Govt runs out of gas while enforcing rules

  • LPG shortage recurs, as government fails to scrap licences of more than 50 errant bottling plants

Kathmandu, April 1

The operating licences of 52 gas bottling plants have not been suspended though they are not abiding by the government’s instruction to expand their storage capacity.

Erratic supply from India and increased demand have long been cited as the prime reasons for prolonged shortage of liquefied petroleum gas, popularly known as cooking gas, time and again. But as it turns out, the main reason for the scarcity is that the government seems to run out of gas when it comes to properly enforcing the existing law.

Under the jurisdiction of Export and Import (Control) Act, 1957, the government had issued a notice through Nepal Gazette on June 8, 2005, which had defined the required infrastructure to run gas bottling plants in the country. As per the law, bottling plants should meet storage capacity of at least 200 tonnes within five years from the date of operation. Similarly, they have to maintain 20 per cent of the mentioned capacity as stock. Failing to do so, as per the law, the government can suspend the operating licences of the bottling plants.

However, of the 55 bottling plants operating in the country, only three — Nepal Gas (500 tonnes), Salt Trading Corporation (200 tonnes) and Koshi Gas (500 tonnes) — have met the set criteria of expanding their storage capacity. Consequently, a perennial shortage of cooking gas has become a regular phenomenon in the country whenever there is even a minor obstruction in import of cooking gas.

The country has also been facing the crisis of LPG every winter season, when the consumption of cooking gas shoots up but bottlers keep failing to import the assigned quota.

More interestingly, the market regulator continues to be mum about the storage facility criteria.
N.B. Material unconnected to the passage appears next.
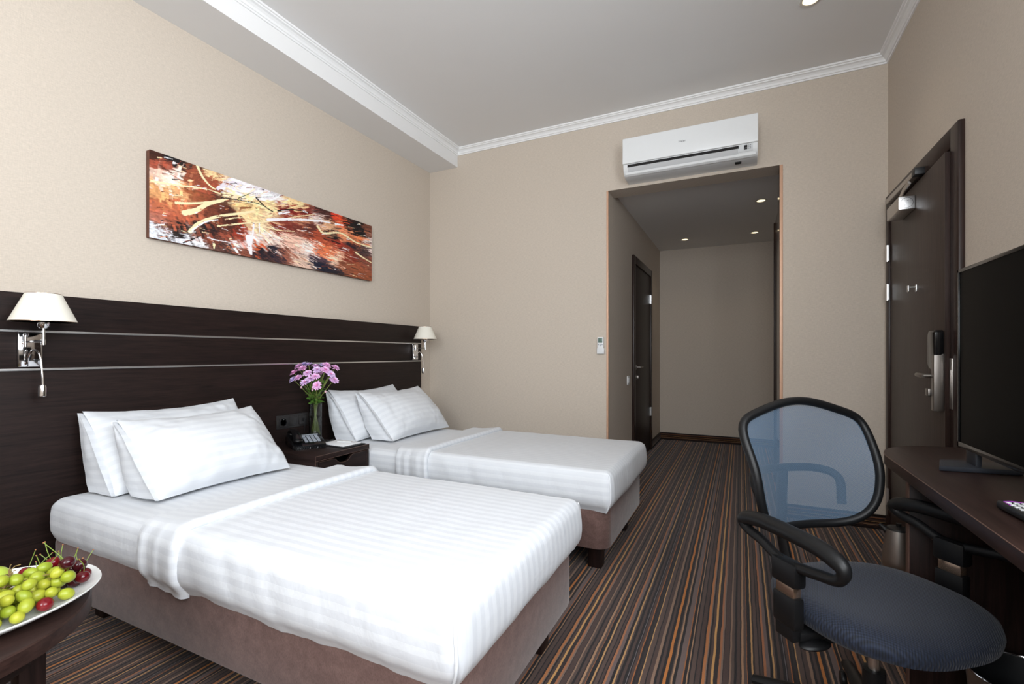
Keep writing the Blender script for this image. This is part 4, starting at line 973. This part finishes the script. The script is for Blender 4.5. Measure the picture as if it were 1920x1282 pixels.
obj('pipe_clip', MB().box(AX1-0.14, AX1-0.10, AF+0.08, AF+0.11, 2.442, 2.452, 0.003), 'dark_void', ac)
def text_obj(name, body, size, mat, parent, loc, rot, ext=0.0004):
    cu = bpy.data.curves.new(name, 'FONT'); cu.body = body; cu.size = size; cu.extrude = ext; cu.align_x = 'CENTER'; cu.align_y = 'CENTER'
    tmp = bpy.data.objects.new(name+'_curve', cu); COL.objects.link(tmp)
    dg = bpy.context.evaluated_depsgraph_get(); me = bpy.data.meshes.new_from_object(tmp.evaluated_get(dg)); bpy.data.objects.remove(tmp)
    me.materials.clear(); me.materials.append(MAT[mat])
    o = bpy.data.objects.new(name, me); COL.objects.link(o); o.parent = parent; o.location = Vector(loc)-LOC[parent]; o.rotation_euler = rot
    LOC[o] = Vector((0,0,0)); return o
text_obj('brand_lettering', 'Haier', 0.022, 'key_print', fp, ((AX0+AX1)/2-0.028, AF-0.0146, 2.625), (R(90), 0, 0))

# ------------------------------------------------------------------ small wall fittings
rc = thing('wall_remote_control', 'white air conditioner remote in a wall holder', 'remote control', (-1.016, YB, 1.118))
obj('holder', MB().box(-1.046, -0.986, YB-0.022, YB, 1.118, 1.165, 0.004), 'white_plastic', rc)
rb = obj('remote_body', MB().box(-1.042, -0.990, YB-0.026, YB-0.004, 1.122, 1.254, 0.006), 'white_plastic', rc)
obj('lcd_window', MB().box(-1.034, -0.998, YB-0.0272, YB-0.024, 1.208, 1.246, 0.001), 'lcd', rb)
bt = MB()
for x in (-1.031, -1.016, -1.001): bt.box(x-0.0045, x+0.0045, YB-0.028, YB-0.025, 1.190, 1.197, 0.001)
bt.box(-1.022, -1.010, YB-0.028, YB-0.025, 1.180, 1.187, 0.001)
obj('buttons', bt, 'key_grey', rb)
sw = thing('light_switch', 'white double light switch beside the hall door', 'light switch', (OX0, 4.49, 0.83))
obj('switch_plate', MB().box(OX0, OX0+0.010, 4.449, 4.531, 0.828, 0.910, 0.003), 'white_plastic', sw)
for y in (4.470, 4.510): obj('rocker', MB().box(OX0+0.008, OX0+0.014, y-0.017, y+0.017, 0.846, 0.892, 0.002), 'white_plastic', sw)

# ------------------------------------------------------------------ desk along the right wall
DT = 0.755; DX = 0.470
dk = thing('desk', 'dark brown wall desk with a rounded end', 'desk', (XR, 1.3, 0))
def desk_outline(o=0.0):
    arc = smooth_path([(DX+o, 2.08, 0), (DX+0.006+o, 2.17, 0), (DX+0.045+o, 2.285-o, 0), (DX+0.125+o, 2.372-o, 0), (DX+0.235, 2.408-o, 0), (XR-0.002, 2.412-o, 0)], 6)
    return [(DX+o, -0.2+o)]+[(p.x, p.y) for p in arc]+[(XR-0.002, -0.2+o)]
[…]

Gokul Prasad Dhital, director general of the Department of Supply Management and Consumer Protection — the authorised market monitoring body — simply said since he was recently appointed to the post, he was not aware of such provision.

Owners of the bottling plants, on the other hand, are quick to deflect the question about storage facility. “The supply we get from Indian Oil Corporation is barely enough to cater to the demand in the country, so what’s the point in expanding the storage?” questioned Kush Prasad Mally, vice president of Nepal LP Gas Industries Association.

According to Nepal Oil Corporation, the recurrent shortage of LPG can also be attributed to the limited number of gas bullets — 450 — that the bottling plants have taken on lease to import cooking fuel. In this regard, NOC had recently even urged the bottling plants to hire more bullets to increase import and ease supply in the market.

“It’s strange that the bottlers keep pressing the corporation to increase the import quota when they neither have the required number of bullets to import more gas nor the needed infrastructure to store it,” said Mukunda Prasad Ghimire, spokesperson for NOC.

Supply Minister Ganesh Man Pun has even formed a committee under the leadership of Joint Secretary at the Ministry of Supplies Uttam Nagila to conduct a study for effective supply and distribution of LPG. The committee, formed on March 15, has been holding series of discussions with stakeholders and experts to resolve the perennial shortage of cooking fuel.

Prem Lal Maharjan, one of the members of the committee and president of National Consumer Forum, opines that the government should remove the trade of LPG from under the jurisdiction of NOC and authorise DoSMCP to issue quota for the bottling plants. He also suggested the government to allow state-owned National Trading Ltd to trade in cooking fuel and further enrich the capacity of Salt Trading Corporation for effective market intervention to promote competition in the market.